5. Attitude is even more key.

I can’t think of a single employer that likes to deal with someone who has a bad attitude. Though tattoo shops often have a laid-back environment, and while the job may be atypical, it is still a job, and the artists are there to work. Be respectful of this at all times, even if an artist is disrespectful towards you.

Don’t ever act like you know anything about the industry just because you’ve gotten tattoos, because you’ve seen shows about them on television, or because you know someone who does tattoos (if they’re that good, wouldn’t they work in a shop and you’d be learning from them already?). Artists absolutely hate that; you’re here to persuade these folks to teach you, not to tell them how much you already know. How disrespectful! Maintain an attitude of humility at all times about your attempts, your portfolio, and your skills.

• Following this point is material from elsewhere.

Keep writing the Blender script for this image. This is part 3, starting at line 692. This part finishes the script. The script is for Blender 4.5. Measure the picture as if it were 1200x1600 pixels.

Finally, never, ever hold an artist’s decision not to apprentice you against them. While you may be frustrated that things aren’t coming to you as quickly as you’d hoped, remember that an artist is never obligated to help you out. To be outwardly frustrated at this first setback can only be a sign of things to come, as far as your attitude goes, during a learning experience that can take years to complete. Having a great, positive outlook about your future in the tattoo industry, and staying determined, is likely the most helpful piece of advice that I can give you as an artist. Stay sharp, and good luck!